Pope’s Secretary Didn’t Burn his Boss’s Notes

Based on the actions of the highly trusted person in this story, It may be better to take care of your business personally rather than trusting someone else who thinks his judgement is better than yours.  See what you think.

Pope John Paul II’s longtime private secretary said Saturday he did not burn the late pontiff’s notes as his will demanded, arguing that the papers contain “great riches” and should instead be preserved.

Stanislaw Cardinal Dziwisz

Archbishop Stanislaw Dziwisz, who worked with the pope from 1966 until his death in April 2005, told Polish state radio there are “quite a lot of manuscripts on various issues,” but he offered no details.

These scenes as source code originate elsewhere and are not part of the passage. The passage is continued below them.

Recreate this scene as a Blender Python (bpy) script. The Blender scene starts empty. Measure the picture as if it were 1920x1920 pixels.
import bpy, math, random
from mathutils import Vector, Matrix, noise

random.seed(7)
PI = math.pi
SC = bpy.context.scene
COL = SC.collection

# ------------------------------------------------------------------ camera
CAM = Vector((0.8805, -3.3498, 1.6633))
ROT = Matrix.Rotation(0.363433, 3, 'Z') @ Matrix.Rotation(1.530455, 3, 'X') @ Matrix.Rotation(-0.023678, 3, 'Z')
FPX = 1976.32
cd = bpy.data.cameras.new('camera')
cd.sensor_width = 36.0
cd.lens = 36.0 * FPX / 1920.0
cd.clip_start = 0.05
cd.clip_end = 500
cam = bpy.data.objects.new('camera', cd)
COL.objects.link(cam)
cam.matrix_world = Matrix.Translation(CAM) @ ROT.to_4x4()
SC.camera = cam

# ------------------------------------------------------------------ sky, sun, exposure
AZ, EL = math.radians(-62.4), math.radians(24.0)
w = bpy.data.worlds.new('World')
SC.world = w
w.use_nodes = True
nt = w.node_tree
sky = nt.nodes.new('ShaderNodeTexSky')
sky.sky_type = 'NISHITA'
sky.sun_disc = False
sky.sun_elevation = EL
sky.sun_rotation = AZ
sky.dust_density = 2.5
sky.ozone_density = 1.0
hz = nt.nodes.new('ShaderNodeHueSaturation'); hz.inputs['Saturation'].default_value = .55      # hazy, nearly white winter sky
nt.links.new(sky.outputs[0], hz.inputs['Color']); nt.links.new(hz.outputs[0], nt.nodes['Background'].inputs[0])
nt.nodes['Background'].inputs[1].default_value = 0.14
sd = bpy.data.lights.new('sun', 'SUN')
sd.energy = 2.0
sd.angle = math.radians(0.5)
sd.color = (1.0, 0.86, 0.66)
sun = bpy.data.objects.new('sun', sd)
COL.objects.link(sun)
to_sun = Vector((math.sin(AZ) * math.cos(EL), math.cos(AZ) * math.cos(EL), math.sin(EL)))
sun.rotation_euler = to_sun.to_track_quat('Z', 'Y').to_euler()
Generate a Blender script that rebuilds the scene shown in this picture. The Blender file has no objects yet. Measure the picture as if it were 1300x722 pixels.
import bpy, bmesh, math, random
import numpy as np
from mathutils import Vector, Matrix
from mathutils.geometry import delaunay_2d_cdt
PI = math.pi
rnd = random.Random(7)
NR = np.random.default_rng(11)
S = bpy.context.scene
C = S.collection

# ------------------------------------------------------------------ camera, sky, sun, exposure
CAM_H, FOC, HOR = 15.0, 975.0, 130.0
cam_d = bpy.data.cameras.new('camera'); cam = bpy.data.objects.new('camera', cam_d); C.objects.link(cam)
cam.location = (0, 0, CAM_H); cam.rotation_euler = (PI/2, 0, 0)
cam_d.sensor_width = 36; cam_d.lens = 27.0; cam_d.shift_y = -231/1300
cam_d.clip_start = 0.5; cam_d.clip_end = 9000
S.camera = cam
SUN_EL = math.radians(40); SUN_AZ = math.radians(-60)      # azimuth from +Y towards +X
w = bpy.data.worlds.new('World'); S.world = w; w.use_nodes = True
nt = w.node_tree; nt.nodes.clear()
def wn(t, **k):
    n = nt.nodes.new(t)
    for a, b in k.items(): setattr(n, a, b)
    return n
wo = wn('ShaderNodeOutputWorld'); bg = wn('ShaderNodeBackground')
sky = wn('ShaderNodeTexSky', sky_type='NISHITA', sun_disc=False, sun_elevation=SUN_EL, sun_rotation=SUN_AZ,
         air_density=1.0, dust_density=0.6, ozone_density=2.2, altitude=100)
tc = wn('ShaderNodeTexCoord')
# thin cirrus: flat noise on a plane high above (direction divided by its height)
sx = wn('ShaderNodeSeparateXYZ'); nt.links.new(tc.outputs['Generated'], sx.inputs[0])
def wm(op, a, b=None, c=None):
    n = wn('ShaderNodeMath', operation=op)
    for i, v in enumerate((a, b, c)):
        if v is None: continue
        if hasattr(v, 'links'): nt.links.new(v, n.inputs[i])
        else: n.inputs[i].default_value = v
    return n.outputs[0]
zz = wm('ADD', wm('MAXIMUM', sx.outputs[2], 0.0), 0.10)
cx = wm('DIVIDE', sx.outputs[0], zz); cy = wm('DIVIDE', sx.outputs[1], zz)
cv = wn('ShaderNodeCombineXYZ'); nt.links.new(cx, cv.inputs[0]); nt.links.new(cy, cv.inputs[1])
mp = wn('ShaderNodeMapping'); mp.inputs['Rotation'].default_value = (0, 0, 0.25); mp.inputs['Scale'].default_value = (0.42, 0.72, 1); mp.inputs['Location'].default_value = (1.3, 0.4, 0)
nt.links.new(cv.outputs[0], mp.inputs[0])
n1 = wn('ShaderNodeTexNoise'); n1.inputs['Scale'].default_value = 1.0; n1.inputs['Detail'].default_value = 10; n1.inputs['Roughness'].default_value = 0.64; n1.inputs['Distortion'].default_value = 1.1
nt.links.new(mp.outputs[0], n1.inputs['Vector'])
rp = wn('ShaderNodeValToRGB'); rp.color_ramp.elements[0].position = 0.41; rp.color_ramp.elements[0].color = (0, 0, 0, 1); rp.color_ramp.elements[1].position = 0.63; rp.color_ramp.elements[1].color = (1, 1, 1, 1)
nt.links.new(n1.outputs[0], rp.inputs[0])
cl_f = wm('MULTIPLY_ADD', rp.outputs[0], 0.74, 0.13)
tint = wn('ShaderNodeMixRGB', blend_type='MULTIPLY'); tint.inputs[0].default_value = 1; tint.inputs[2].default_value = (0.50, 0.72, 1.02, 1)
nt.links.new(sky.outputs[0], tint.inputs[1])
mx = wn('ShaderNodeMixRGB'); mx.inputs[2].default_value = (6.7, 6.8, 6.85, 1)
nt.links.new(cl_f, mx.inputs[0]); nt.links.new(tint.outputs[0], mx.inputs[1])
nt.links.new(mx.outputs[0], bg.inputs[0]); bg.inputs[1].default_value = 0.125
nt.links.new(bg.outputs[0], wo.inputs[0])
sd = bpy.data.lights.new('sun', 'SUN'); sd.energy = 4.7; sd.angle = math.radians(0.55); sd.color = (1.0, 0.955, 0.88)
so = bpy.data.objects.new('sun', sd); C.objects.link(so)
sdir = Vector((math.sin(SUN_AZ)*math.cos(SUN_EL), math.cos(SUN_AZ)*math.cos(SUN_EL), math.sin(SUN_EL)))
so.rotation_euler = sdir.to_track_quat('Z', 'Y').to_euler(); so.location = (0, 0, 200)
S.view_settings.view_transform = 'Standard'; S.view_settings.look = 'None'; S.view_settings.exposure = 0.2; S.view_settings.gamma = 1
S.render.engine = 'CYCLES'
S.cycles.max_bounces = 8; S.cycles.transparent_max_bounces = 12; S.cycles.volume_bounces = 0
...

“Nothing has been burned,” Dziwisz said. “Nothing is fit for burning, everything should be preserved and kept for history, for the future generations — every single sentence.”

“These are great riches that should gradually be made available to the public.”

Dziwisz did not say when or how that might happen.

In a March 1979 entry to his testament, John Paul said he left no material property and asked that Dziwisz burn all his personal notes.

In Saturday’s radio interview, Dziwisz suggested that some of the notes could prove useful in the late pontiff’s beatification process. Dziwisz said he took his own daily notes throughout John Paul’s papacy, which he said also could prove useful to that process but contain no opinions about individuals.

Last month, Pope Benedict XVI announced he was lifting a five-year waiting period to start the process to beatify John Paul, the last formal step before the late pontiff could be made a saint.